The gas mileage by carbon balance was 10.22 km/L. Results of the analysis of the exhaust gas are shown in the following Table 4.

TABLE 4
	Diluted
	exhaust gas	Diluted air	Net
Exhaust	concentration	concentration	concentration
gas component	A	B	A − {B*(1-1/DF)}	Emission
CO (NDIR)	22.61	ppm	0.57	ppm	22.07	ppm	0.41	g/km
HC (FID)	5.84	ppm	2.11	ppmC	3.87	ppmC	0.04	g/km
NOx (CLD)	4.55	ppm	0.05	ppm	4.50	ppm	0.130	g/km
CO2 (NDIR)	0.839%	0.043%	0.798%	232.1	g/km
(Note)
(1) NDIR: non-dispersive infrared analyzer
(2) FID: hydrogen flame ionization detector
(3) CLD: chemiluminescent analyzer

INDUSTRIAL APPLICABILITY

The present invention provides a lower alcohol which is activated by plough catalyst, a fuel additive and a fuel composition using the same. A fuel prepared by using the fuel additive and the fuel composition according to the present invention can drastically decrease the hazardous components in the exhaust gas and prevent air pollution caused by internal-combustion or the like, without degrading the performance of conventional fuel such as gas mileage, and thus provide the fuel composition which is good for the environment. In addition, the fuel additive according to the present invention can be mixed with relatively high concentration of fuel, and is stable for a long period after mixing, to provide the fuel composition reducing the amount of fossil fuel to be used, which is good for the environment.

Claims

1. A method of activating a lower alcohol which comprises bringing the lower alcohol into contact with a substance activated by heating and pressurizing in the presence of wood vinegar and/or bamboo vinegar or with a material formed by processing the substance.

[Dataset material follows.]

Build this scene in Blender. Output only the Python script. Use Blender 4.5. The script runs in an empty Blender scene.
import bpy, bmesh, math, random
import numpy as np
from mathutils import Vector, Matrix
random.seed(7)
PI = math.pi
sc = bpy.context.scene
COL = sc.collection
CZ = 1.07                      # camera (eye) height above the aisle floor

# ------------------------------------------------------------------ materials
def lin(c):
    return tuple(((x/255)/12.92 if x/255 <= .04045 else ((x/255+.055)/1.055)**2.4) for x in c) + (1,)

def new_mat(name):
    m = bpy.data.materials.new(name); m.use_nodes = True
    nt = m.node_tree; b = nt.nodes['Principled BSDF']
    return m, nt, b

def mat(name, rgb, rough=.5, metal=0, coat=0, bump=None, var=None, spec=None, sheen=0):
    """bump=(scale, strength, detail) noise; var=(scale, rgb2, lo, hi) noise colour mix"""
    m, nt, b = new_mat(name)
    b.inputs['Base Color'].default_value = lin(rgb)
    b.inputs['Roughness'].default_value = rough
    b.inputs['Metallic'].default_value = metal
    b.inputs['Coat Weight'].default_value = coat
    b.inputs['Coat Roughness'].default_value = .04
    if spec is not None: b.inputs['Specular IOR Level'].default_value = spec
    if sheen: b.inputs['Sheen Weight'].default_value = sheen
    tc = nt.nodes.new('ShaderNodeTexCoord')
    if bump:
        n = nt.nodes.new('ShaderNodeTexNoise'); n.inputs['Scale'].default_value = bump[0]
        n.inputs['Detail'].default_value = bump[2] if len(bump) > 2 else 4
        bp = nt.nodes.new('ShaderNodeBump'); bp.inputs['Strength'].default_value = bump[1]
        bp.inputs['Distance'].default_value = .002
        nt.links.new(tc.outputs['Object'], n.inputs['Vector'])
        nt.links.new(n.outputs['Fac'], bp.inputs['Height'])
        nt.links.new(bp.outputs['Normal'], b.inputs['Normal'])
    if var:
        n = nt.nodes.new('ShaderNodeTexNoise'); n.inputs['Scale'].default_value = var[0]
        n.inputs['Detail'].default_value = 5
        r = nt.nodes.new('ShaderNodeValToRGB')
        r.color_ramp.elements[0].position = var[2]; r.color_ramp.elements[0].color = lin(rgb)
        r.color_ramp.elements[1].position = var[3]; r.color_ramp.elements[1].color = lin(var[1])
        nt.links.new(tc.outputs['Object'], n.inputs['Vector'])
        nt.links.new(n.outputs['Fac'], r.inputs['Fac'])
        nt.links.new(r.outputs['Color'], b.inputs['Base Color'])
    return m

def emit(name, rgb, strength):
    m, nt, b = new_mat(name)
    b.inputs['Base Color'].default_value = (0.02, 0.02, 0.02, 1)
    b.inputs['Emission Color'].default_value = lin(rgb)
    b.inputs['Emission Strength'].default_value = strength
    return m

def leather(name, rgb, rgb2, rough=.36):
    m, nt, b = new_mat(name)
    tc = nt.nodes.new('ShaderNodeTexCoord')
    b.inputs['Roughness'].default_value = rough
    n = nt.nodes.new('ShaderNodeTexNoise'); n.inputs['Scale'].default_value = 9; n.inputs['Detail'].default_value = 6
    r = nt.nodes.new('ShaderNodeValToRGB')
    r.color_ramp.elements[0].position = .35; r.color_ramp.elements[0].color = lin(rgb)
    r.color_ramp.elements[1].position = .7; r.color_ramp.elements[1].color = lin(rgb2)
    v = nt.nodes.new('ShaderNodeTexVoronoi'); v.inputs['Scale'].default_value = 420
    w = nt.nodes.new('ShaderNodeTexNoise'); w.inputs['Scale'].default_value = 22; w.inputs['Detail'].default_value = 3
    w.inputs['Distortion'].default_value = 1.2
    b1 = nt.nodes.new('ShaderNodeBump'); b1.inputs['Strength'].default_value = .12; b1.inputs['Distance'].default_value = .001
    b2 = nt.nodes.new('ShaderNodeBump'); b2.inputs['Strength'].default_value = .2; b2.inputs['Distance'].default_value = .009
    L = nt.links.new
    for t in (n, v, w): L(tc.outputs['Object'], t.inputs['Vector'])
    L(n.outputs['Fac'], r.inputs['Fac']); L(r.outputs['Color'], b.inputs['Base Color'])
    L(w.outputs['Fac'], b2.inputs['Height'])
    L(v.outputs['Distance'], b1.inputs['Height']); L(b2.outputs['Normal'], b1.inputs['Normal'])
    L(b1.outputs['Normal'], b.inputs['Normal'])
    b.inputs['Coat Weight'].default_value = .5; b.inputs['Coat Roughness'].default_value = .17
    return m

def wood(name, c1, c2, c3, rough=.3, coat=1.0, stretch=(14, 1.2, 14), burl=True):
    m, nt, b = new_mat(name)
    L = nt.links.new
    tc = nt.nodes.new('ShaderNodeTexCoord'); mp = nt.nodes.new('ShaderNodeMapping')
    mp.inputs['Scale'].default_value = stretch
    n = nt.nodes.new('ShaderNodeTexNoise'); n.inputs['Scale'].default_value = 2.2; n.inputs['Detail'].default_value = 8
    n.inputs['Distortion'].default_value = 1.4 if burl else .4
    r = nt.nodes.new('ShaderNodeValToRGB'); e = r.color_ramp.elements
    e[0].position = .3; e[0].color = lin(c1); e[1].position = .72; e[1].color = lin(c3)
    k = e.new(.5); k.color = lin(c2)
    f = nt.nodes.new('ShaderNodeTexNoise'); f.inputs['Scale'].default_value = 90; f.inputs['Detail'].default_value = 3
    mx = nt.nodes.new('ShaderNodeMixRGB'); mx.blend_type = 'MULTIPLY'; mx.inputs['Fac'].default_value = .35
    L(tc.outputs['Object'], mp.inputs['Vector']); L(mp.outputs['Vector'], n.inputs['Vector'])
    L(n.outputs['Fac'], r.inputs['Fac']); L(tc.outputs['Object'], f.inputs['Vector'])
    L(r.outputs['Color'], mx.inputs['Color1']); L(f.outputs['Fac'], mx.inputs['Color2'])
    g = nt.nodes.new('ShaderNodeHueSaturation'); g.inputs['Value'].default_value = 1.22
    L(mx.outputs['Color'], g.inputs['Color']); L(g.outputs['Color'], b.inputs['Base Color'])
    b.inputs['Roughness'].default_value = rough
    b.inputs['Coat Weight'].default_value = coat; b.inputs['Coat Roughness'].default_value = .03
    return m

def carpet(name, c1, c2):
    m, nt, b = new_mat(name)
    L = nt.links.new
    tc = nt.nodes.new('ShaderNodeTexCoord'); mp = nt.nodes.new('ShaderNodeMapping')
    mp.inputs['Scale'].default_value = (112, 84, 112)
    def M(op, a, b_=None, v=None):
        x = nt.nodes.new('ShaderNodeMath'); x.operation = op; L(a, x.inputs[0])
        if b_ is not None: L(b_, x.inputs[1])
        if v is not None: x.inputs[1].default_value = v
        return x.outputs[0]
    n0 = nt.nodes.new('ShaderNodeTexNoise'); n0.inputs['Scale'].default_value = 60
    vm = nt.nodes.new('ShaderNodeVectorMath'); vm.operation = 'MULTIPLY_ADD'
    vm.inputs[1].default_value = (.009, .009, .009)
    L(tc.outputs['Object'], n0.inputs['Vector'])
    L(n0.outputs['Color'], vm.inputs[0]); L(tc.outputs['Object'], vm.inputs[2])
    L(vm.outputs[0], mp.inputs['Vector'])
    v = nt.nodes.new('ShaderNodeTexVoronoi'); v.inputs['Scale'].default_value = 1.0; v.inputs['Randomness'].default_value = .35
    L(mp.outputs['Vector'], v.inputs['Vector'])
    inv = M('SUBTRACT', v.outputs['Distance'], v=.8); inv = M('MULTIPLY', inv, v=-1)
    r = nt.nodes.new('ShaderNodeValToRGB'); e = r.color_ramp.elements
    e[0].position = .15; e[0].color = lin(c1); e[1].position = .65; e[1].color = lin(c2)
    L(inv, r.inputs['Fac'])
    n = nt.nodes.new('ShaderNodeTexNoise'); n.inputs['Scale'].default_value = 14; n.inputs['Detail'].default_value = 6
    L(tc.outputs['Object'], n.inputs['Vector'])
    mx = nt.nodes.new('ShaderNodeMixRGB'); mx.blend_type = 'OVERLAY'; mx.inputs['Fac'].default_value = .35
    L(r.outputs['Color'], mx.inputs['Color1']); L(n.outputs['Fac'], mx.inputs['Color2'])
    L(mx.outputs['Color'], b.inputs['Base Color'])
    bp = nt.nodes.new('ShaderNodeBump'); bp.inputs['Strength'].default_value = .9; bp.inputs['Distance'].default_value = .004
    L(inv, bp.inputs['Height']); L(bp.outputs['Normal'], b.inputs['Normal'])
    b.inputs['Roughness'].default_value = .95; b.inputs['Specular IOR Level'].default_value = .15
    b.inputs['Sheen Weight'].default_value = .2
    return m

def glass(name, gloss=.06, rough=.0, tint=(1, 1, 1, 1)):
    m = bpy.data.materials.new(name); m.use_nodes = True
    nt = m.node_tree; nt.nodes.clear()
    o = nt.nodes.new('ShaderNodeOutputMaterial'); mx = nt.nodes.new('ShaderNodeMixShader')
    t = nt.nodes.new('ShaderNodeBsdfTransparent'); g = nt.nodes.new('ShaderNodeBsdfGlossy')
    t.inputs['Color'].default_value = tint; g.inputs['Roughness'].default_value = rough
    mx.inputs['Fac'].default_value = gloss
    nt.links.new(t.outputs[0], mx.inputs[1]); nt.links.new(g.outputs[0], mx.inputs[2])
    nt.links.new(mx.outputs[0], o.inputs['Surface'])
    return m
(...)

2. The method according to claim 1, wherein the substance is selected from the group consisting of inorganic substances such as ceramics, natural stones, glass and silicon dioxide; metals such as aluminum, titanium, stainless and iron; noble metals such as gold and silver; and organic substances such as resins.

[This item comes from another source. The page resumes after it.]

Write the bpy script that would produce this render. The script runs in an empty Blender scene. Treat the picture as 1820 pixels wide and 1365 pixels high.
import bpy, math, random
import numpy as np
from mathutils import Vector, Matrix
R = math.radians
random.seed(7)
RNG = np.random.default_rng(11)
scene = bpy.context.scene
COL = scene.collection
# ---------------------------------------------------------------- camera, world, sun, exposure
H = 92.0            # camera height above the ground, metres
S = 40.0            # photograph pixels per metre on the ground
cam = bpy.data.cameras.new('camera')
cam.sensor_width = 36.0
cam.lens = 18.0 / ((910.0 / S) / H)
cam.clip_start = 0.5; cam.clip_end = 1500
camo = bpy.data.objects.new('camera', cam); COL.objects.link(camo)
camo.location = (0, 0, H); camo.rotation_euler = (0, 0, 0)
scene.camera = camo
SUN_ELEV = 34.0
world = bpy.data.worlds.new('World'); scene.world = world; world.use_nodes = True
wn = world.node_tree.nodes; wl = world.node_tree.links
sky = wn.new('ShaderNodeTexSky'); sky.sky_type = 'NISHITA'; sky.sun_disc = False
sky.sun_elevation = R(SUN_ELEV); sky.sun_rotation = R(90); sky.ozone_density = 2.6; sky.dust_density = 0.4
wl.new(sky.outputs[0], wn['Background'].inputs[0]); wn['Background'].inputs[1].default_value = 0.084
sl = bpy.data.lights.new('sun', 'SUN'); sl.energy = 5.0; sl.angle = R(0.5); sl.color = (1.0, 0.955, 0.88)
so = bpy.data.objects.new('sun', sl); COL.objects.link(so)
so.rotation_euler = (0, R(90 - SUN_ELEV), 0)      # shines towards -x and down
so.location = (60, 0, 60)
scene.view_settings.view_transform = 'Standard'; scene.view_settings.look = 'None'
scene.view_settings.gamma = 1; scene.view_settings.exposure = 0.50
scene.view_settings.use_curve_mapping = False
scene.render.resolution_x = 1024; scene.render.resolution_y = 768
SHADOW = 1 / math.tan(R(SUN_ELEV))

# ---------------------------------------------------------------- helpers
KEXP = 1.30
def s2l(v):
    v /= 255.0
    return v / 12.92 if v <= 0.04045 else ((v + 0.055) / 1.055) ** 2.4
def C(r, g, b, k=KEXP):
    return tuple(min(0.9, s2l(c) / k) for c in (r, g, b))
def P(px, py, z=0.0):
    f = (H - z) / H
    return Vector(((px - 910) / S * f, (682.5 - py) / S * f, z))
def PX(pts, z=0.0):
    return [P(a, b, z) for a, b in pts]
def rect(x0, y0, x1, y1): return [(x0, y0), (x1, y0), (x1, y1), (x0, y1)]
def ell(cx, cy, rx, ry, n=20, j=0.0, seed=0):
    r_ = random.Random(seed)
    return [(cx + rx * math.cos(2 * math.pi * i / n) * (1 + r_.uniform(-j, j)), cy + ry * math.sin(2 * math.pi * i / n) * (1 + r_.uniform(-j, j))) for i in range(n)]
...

3. The method according to claim 1 or 2, wherein the pressure is 5 to 50 atm.

4. The method according to claim 1 or 2, wherein the wood vinegar is wood vinegar derived from a broadleaf tree, a needle-leaved tree, or the like.

5. The method according to claim 1 or 2, wherein the activated substance is silicon dioxide and a material formed by processing the substance is glass.

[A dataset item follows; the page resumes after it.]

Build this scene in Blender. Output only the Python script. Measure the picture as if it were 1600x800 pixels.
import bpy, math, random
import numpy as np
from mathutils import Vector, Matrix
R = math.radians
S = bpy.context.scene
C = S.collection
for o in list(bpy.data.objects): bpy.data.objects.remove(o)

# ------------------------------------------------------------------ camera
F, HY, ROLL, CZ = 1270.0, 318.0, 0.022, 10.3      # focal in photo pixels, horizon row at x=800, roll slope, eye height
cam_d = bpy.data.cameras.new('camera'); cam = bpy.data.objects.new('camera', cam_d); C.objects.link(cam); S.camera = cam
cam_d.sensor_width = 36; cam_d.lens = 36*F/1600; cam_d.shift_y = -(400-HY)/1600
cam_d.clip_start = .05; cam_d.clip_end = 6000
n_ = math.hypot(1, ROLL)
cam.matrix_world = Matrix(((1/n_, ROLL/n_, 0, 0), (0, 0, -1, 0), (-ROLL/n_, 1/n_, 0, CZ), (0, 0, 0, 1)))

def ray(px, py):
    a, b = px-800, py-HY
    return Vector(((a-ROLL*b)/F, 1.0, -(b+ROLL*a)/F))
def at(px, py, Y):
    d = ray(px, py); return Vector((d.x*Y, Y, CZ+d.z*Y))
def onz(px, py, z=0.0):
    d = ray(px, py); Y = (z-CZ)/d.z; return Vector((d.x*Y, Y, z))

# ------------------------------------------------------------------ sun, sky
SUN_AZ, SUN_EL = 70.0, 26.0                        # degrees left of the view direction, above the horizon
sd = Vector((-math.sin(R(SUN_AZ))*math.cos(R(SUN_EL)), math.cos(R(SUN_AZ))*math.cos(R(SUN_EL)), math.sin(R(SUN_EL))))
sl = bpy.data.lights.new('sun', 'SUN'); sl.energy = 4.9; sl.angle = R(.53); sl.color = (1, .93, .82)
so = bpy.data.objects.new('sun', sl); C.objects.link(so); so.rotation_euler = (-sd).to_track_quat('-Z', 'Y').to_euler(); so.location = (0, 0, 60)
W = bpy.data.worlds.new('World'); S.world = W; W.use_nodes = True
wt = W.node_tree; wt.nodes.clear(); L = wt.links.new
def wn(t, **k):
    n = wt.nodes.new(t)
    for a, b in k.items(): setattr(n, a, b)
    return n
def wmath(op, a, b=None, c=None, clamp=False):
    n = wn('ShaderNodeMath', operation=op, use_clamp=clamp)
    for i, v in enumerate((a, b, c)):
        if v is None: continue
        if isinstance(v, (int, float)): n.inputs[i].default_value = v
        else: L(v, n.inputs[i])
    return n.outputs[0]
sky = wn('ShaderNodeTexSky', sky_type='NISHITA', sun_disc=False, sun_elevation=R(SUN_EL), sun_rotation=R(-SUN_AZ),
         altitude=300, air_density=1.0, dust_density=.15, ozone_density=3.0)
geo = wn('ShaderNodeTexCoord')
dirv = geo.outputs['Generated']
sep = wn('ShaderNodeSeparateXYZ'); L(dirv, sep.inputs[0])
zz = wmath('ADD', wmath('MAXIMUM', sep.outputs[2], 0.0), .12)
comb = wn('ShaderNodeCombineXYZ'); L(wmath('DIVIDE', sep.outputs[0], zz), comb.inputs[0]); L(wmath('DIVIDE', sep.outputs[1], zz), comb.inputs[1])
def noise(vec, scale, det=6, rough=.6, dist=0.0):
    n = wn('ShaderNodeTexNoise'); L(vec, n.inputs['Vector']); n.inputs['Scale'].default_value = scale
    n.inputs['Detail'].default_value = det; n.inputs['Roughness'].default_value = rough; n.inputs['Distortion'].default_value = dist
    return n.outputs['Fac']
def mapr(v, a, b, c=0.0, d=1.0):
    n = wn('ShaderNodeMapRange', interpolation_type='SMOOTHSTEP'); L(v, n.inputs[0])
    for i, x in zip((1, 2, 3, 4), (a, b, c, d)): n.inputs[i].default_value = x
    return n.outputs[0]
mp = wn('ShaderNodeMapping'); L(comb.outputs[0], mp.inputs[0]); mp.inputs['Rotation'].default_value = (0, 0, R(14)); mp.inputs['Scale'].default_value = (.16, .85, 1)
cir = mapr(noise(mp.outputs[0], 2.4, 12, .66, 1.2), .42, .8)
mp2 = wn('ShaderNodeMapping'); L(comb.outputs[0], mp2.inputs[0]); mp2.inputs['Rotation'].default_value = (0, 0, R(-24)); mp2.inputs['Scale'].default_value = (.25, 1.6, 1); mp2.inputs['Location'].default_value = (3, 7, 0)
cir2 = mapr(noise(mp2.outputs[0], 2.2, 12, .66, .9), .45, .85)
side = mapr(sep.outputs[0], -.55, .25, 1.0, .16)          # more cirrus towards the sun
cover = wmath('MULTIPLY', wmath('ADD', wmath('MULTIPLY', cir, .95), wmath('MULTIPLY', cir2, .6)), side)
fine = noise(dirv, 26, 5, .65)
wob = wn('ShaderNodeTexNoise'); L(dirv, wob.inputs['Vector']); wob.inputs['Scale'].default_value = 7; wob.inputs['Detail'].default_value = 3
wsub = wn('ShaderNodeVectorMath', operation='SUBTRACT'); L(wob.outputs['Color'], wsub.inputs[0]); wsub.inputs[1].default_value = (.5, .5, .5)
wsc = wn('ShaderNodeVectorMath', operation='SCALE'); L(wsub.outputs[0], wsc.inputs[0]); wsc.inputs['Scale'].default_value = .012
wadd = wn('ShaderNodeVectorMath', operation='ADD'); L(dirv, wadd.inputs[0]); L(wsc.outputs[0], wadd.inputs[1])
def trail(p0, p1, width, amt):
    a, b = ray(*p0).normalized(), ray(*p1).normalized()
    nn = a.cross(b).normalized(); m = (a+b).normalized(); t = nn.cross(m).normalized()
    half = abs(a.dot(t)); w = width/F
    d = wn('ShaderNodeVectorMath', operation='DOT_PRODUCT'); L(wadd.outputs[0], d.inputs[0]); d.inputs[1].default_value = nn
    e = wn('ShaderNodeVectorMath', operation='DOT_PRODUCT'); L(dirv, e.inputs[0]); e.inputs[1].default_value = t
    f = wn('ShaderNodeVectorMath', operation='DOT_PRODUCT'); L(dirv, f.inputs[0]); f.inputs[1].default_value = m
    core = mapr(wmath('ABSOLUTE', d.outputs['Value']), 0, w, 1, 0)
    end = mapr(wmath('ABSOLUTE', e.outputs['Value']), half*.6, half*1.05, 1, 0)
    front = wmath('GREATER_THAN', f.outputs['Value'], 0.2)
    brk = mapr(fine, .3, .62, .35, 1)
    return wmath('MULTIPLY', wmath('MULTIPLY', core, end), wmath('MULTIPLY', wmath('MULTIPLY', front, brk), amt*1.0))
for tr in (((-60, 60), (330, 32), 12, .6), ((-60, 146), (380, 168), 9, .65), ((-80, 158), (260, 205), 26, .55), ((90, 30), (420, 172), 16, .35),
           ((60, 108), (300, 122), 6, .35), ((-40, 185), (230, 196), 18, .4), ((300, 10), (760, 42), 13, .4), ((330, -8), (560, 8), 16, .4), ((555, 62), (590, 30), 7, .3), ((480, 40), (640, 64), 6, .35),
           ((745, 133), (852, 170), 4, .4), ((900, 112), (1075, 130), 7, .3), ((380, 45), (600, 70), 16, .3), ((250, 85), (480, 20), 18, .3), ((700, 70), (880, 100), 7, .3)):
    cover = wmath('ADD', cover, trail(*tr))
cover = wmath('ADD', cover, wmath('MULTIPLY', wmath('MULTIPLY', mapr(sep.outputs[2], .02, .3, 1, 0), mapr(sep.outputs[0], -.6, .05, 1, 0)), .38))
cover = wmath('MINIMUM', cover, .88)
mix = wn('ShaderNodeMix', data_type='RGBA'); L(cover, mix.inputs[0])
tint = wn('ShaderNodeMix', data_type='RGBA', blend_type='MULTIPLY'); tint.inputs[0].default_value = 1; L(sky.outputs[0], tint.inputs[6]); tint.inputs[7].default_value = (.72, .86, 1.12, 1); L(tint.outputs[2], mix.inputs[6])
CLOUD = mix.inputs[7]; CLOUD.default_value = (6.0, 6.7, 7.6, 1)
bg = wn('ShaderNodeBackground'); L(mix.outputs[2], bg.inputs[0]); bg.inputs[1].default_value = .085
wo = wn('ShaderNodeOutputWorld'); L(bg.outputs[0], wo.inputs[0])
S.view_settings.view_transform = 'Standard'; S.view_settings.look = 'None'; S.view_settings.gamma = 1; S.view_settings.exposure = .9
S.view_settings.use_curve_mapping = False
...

6. A lower alcohol which is activated by the method according to claim 1 or 2.

7. The activated lower alcohol according to claim 6, wherein the lower alcohol is ethanol and/or isobutanol.

8. A lower alcohol comprising the activated lower alcohol according to claim 6 in an amount of 0.5% or more.

9. The activated lower alcohol according to claim 8, wherein the content of the activated lower alcohol is 0.5 to 10 wt %.

10. A fuel additive comprising the one or more lower alcohols according to claim 8.

11. A fuel additive comprising the one or more lower alcohols according to claim 8 in an amount of 1 to 80 wt %.

12. The fuel additive according to claim 10, further comprising petroleum distillate.

13. A fuel composition comprising a fuel and the fuel additive according to claim 10.

14. The fuel composition according to claim 13, wherein the content of the fuel additive is 5 to 70 wt %.

15. The fuel composition according to claim 13, wherein the fuel is gasoline, light oil, or heavy oil.